I don’t know what a “GPU-universal precompiled” is but if it’s the idea that within each application there exists the option to use either Cuda/OpenCL/Vulkan, then it sounds like a recipe for huge amounts of work. Very few devs would do that surely? The options exist on GB because OpenCL used to be the main compute api used in apps doing compute. Then Vulkan and Metal arrived. Keeping OpenCL as a choice meant people would have an idea of how their older apps would perform. Vulkan/Metal how their newer apps would perform.
Yes, that is what I mean.
I'm thinking out loud here, so bear with me, but this is what I'm trying to say:
Every consumer app that has a GUI (which is nearly every consumer app) uses the GPU. E.g., Excel and Word. [At least I assume they use the GPU, rather than sending their renders directly to the display engine.]
But it's only a
tiny fraction of consumer apps whose performance is significantly GPU-compute-limited, i.e., where the GPU compute performance is noticeable to the end user.
Those are the only ones for which GPU compute performance matters, and for which the GB6 GPU compute benchmark is germane. So when Poole is trying to decide whether GB6 should incorporate CUDA, the relevant percentage isn't the percent of
all apps that have adopted CUDA (which should be, as Poole said, quite small).
Instead, you want to take just the subset of apps whose performance the GB6 GPU compute benchmark is designed to predict, namely the tiny subset of consmer apps whose performance is significantly-GPU-compute-limited.
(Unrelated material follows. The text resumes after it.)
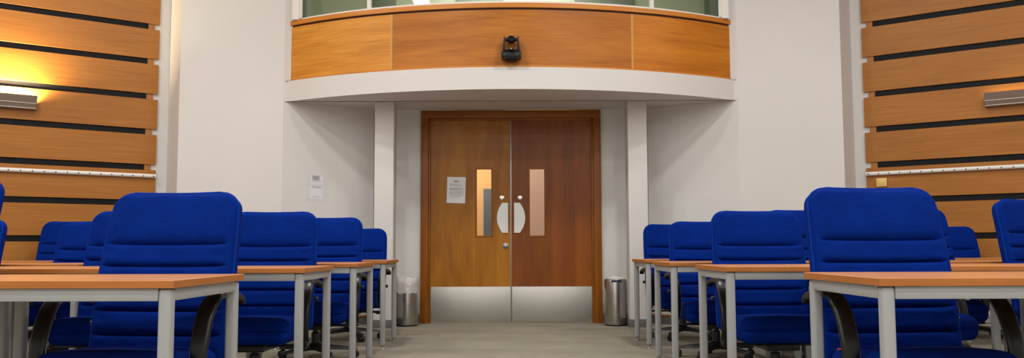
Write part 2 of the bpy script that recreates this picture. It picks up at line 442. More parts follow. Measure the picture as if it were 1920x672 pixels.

Then,
from that subset, you want to ask what the percent of CUDA adoption is.
Fabricating arbitrary numbers to make this more concrete: Let's suppose 4% of consumer apps are significantly affected by GPU compute performance and, of those, 50% have adopted CUDA. That means, of course, that 50% x 4% = 2%* of consumer apps have adoped CUDA. [*Well, 2% plus the percentage of apps not affected by GPU compute that incorporate CUDA, which I'm assuming is zero or close to it.] In assessing whether GB6 should adopt CUDA, the relevant figure isn't the 2% of consumer apps that have adopted CUDA. It would be the 50% of consumer apps for which GPU compute is important that have adopted CUDA.
In summary, when Poole looks at the overall % of consumer apps that have adopted CUDA ("CUDA adoption in consumer applications is quite low"), he's looking at the wrong statistic.